Flocking together from the mountain-paths, an-nâsilîna min al-fijâj, for which comp. Koran, xxi. 96.

That piety is the tucking up of sleeves.—In Arabic naẓwu ’l-ardân, which is usually called tashmîr, and done to show readiness for work, especially in travelling. The word naẓw may also be taken in the sense of putting off, in which case the sleeves would be pars pro toto, and the expression would indicate the stripping of the body from all other garments, in order to don the iḥrâm, or pilgrim-cloak. But as the latter act does not precede, but follow the separation from family and country, the former interpretation seems preferable.
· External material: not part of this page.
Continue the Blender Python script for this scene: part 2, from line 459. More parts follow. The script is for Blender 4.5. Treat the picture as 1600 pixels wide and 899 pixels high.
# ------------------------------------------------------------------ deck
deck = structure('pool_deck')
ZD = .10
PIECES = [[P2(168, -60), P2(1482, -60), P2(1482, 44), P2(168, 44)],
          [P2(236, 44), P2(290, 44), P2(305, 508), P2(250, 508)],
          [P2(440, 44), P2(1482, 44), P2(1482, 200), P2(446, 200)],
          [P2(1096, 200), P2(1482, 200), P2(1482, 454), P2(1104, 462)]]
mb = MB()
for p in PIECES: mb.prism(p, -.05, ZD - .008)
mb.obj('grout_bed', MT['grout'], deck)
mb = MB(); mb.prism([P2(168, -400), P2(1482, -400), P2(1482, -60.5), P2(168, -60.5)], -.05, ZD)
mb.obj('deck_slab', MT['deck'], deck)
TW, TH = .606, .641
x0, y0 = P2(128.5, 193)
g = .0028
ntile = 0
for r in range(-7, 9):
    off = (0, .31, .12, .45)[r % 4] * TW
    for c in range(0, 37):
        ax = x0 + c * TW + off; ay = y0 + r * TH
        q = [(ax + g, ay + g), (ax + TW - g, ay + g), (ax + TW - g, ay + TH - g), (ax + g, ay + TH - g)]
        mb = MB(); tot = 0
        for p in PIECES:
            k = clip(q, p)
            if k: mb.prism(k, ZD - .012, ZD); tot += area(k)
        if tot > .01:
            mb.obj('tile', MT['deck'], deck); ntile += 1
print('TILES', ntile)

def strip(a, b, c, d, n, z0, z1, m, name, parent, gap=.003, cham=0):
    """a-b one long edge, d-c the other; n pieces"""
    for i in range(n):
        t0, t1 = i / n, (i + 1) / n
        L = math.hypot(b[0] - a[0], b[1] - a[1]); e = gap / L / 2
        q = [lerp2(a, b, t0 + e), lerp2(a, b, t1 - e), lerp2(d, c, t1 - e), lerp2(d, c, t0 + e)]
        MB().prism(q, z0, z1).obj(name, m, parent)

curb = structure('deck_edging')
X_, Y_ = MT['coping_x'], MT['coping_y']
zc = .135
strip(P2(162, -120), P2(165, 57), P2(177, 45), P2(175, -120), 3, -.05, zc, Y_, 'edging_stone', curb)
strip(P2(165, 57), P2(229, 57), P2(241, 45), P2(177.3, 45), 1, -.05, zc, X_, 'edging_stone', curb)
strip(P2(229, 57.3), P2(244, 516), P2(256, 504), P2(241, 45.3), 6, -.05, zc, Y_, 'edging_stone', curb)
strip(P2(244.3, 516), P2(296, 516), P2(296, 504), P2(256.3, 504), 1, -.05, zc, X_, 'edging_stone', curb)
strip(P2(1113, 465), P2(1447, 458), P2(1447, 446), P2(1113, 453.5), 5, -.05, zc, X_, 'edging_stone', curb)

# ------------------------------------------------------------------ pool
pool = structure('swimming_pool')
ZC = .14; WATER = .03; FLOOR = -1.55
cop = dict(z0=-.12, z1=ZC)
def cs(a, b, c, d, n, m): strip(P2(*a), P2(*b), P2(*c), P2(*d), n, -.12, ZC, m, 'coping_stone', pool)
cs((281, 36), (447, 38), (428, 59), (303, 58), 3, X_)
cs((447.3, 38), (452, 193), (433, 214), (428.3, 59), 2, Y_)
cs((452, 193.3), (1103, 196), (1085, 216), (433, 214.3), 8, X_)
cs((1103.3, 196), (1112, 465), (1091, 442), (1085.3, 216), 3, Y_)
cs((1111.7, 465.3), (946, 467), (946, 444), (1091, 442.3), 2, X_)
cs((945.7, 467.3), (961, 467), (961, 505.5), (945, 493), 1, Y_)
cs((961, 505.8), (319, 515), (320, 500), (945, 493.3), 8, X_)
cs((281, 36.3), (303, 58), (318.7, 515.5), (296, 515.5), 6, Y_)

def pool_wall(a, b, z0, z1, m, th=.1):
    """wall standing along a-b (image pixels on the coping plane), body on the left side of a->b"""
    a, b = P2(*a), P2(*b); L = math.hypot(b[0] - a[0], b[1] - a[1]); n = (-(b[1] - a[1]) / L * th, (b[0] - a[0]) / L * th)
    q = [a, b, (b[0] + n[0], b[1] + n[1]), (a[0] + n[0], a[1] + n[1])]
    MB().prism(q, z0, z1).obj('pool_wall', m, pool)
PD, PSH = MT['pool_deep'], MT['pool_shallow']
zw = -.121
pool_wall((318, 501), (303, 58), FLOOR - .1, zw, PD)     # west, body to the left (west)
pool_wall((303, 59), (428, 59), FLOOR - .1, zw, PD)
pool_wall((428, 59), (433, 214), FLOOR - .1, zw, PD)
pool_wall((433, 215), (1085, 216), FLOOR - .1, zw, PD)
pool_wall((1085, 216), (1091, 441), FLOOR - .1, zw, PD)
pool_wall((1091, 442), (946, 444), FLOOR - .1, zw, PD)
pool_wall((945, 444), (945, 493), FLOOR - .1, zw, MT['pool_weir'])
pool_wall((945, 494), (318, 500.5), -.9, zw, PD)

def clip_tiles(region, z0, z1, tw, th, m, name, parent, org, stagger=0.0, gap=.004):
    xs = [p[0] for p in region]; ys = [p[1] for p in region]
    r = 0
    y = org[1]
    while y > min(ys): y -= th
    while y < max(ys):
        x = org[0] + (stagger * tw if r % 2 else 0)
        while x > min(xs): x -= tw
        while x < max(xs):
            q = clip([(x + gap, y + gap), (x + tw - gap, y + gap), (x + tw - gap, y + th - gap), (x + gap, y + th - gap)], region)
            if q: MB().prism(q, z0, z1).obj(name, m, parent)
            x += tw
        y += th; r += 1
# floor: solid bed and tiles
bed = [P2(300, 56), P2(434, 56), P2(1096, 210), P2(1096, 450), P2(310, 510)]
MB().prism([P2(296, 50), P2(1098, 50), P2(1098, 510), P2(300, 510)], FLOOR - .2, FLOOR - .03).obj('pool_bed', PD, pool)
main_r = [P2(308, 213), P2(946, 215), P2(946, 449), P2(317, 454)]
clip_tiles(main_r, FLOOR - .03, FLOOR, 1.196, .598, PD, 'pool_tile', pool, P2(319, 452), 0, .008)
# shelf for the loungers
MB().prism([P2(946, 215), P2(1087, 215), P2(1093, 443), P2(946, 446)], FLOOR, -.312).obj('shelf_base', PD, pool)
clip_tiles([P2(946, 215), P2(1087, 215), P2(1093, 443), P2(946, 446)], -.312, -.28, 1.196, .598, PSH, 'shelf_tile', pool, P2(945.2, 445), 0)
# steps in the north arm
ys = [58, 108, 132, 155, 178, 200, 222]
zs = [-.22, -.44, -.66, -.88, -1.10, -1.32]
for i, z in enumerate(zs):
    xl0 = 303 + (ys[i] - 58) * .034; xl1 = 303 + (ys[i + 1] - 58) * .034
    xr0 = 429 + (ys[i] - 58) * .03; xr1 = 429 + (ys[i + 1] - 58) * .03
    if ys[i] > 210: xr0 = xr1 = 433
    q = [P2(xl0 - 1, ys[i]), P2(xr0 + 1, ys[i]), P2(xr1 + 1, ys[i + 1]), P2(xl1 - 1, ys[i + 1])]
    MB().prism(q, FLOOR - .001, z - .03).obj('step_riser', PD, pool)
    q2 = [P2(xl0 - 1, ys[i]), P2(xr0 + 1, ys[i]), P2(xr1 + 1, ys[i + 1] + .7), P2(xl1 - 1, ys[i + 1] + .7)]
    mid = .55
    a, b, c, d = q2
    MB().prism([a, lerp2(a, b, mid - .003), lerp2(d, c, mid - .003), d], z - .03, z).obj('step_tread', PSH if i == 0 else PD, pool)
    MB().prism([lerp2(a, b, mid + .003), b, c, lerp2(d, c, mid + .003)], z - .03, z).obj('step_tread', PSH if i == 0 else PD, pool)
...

In making for yonder building, meaning the Ka‘bah, to which the preacher had alluded when he said at the beginning of his address: “Do ye comprehend what ye are about to face?”

For by Him, who prescribed the rites for the devout.—Here in particular the ceremonies of the pilgrimage, for a description of which see the article Ḥajj in Hughes’ “Dictionary of Islâm,” pp. 155–159; Burkhardt’s “Travels in Arabia,” i. 363; and Burton’s “Pilgrimage to Mecca and Medina.”

The girding with the izâr profits [avails] not when one is burdened with iniquities.—In the original ma‘a ’l-iẓt̤ila‘i bi ’l-auzâr. The last word is the plural of wizr, “a heavy load,” and metaphorically “crime,” “iniquity,” which occurs in Koran, vi. 164: “No soul shall labour but for itself; and no burdened one (wâzirah) shall bear (yazir) another’s burden (wizr).”

None prospers by visiting mount ‘Arafât.—In Arabic bi-‘arafata, without article and imperfectly declined. In this form the word is the technical term for the ceremony of visiting the holy mountain, the name of which latter is ‘arafât, a plural without singular. Another term for the said ceremony is ta‘rîf, verbal noun of the second form, which is explained as wuqûfun bi‘arifât, the station on mount ‘Arafât, and which occurs lower down in connection with ifâẓah, the running down or dispersion from it, as in Koran, ii. 194: “And when ye disperse from ‘Arafât.”

For a losing bargain of dissemblers it suffices that they plant and reap not, lit., the sufficiency of dissemblers with regard to or for deception is that they plant and reap not, for they are sufficiently punished thereby. The accusative ghabnan is analogous to that in Koran, iv. 47: wa kafá bi ’llâhi naṣîran, and God is a sufficient helper, lit., suffices as to a helper.

For, lo, no hidden deed shall remain hidden from the Compassionate, allusion to Koran, lxix. 18.

And the threader of the pearl-strings that he had displayed, lit., recited (anshada-hâ). Naṣîf al-Yazaji objects to the change of vowel between anshada, the reading of De Sacy and most manuscripts, and the preceding anshudu, “I was searching for.” He proposes unshadu-hâ, aor. pass. of the fourth form, in the sense of “which had been recited to me.” In this case the verb would govern two accusatives, one of which has become nominative in the passive voice, the admissibility of which seems doubtful, and, moreover, the change of vowel is not avoided thereby. The editors of the second edition of De Sacy, while preserving his reading in the text, remark in a note, that if an alteration should appear desirable they would suggest unshida-hâ, when the meaning would be, “which I am reciting or quoting throughout my narrative.” Curiously enough this suggestion is confirmed by my own MS., and it has certainly much to recommend it.

Until he had climbed up (tawaqqala) one of the mountains, to which comp. Ar. Prov., ii. 840: auqalu min ghufrin, “a better climber than the young of a chamois or mountain-goat.”

He made hand fall upon hand, i.e., he clapped his hands, as to mark time. The word banân, which literally means the finger-tips, is here used for hand, as in the Koran, viii. 12, it is used, according to some commentators, for hands and feet, or the extremities in general.

Curing (lit., tanning) it with sore repentance before the hide all through is rotten, a popular saying, for which comp. Ar. Prov., ii. 346.